Mathematics Question on composite of functions

Question

If $f(1) = 1, \quad f'(1) = 3$ then the derivative of $f(f(f(x))) + (f(x))^2$ at $x= 1$ is

Answer 1

Solution

Given:
$f(1) = 1$
$f'(1) = 3$
Let's break down the expression step by step.

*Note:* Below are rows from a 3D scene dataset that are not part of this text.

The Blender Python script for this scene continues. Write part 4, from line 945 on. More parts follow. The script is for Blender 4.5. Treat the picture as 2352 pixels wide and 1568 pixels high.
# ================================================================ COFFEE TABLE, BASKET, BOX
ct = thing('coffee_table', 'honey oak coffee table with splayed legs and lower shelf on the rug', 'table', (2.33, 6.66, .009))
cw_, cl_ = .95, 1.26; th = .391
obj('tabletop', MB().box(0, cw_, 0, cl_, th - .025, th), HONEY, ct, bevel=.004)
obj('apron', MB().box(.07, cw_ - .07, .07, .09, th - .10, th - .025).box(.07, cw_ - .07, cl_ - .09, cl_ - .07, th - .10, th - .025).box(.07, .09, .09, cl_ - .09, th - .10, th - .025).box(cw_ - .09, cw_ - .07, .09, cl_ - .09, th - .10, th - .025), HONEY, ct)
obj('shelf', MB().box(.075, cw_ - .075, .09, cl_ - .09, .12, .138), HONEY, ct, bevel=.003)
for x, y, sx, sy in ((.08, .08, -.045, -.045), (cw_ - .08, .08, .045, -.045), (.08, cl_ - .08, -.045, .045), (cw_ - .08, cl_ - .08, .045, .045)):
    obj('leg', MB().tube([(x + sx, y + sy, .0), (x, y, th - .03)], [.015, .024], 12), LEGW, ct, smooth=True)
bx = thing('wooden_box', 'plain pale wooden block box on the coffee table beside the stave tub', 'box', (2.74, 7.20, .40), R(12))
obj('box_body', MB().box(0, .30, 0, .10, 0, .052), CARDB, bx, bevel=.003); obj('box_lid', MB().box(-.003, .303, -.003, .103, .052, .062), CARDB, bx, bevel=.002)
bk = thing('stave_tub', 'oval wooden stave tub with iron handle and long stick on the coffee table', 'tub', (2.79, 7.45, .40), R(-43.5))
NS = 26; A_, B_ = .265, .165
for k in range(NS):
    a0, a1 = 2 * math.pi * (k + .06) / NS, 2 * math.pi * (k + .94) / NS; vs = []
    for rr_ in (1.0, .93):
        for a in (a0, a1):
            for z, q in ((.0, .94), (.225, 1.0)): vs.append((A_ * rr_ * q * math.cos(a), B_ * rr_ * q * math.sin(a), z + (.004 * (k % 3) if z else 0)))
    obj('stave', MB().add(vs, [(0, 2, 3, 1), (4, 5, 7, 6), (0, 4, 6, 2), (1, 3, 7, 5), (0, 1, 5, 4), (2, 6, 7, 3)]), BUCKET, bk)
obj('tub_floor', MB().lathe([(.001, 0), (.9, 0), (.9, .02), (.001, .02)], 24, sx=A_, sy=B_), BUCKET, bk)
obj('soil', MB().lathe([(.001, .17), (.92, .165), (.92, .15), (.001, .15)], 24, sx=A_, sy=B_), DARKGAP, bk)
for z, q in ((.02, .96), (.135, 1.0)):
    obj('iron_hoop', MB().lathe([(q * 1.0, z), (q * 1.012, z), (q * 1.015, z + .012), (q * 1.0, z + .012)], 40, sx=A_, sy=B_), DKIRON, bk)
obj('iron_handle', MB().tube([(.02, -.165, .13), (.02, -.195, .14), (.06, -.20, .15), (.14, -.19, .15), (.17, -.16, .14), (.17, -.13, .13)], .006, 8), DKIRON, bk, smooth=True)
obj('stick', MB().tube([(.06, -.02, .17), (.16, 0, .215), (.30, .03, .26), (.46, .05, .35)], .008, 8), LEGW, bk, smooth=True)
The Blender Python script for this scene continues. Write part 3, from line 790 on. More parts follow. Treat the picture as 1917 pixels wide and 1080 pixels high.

First, let's consider the term $f(f(f(x)))$ . Using the chain rule, the derivative of $f(f(f(x)))$ with respect to x is:
$\frac{d}{dx} \left( f(f(f(x))) \right) = f'(f(f(x))) \cdot f'(f(x)) \cdot f'(x)$

Now, let's evaluate this at x = 1:
$\left. \frac{d}{dx} \left( f(f(f(x))) \right) \right|_{x=1} = f'(f(f(1))) \cdot f'(f(1)) \cdot f'(1)$

Since $f(1) = 1$ , we have:
$\left. \frac{d}{dx} \left( f(f(f(x))) \right) \right|_{x=1} = f'(f(f(1))) \cdot f'(f(1)) \cdot 3$

Next, let's consider the term $(f(x))^2$ . The derivative of $(f(x))^2$ with respect to x is:
$\frac{d}{dx} \left( (f(x))^2 \right) = 2 \cdot f(x) \cdot f'(x)$

Now, let's evaluate this at x = 1:
$\left. \frac{d}{dx} \left( (f(x))^2 \right) \right|_{x=1} = 2 \cdot f(1) \cdot f'(1)$

Since $f(1) = 1$ and $f'(1) = 3$ , we have:
$\left. \frac{d}{dx} \left( (f(x))^2 \right) \right|_{x=1} = 2 \cdot 1 \cdot 3 = 6$

Finally, to find the derivative of the entire expression, we add the derivatives of the two terms:

$\left. \frac{d}{dx} \left( f(f(f(x))) + (f(x))^2 \right) \right|_{x=1} = \left. \frac{d}{dx} \left( f(f(f(x))) \right) \right|_{x=1} + \left. \frac{d}{dx} \left( (f(x))^2 \right) \right|_{x=1}$

= $f'(f(f(1))) \cdot f'(f(1)) \cdot 3 + 6$

Since $f(f(1)) = f(1) = 1,$ we have:

$\left. \frac{d}{dx} \left( f(f(f(x))) + (f(x))^2 \right) \right|_{x=1} = f'(1) \cdot f'(1) \cdot 3 + 6$
$=3 \times 3 \times 3 + 6$
$= 27 + 6$
$= 33$
Therefore, the derivative of $f(f(f(1))) + (f(1))^2$ is 33, which corresponds to option (C) 33.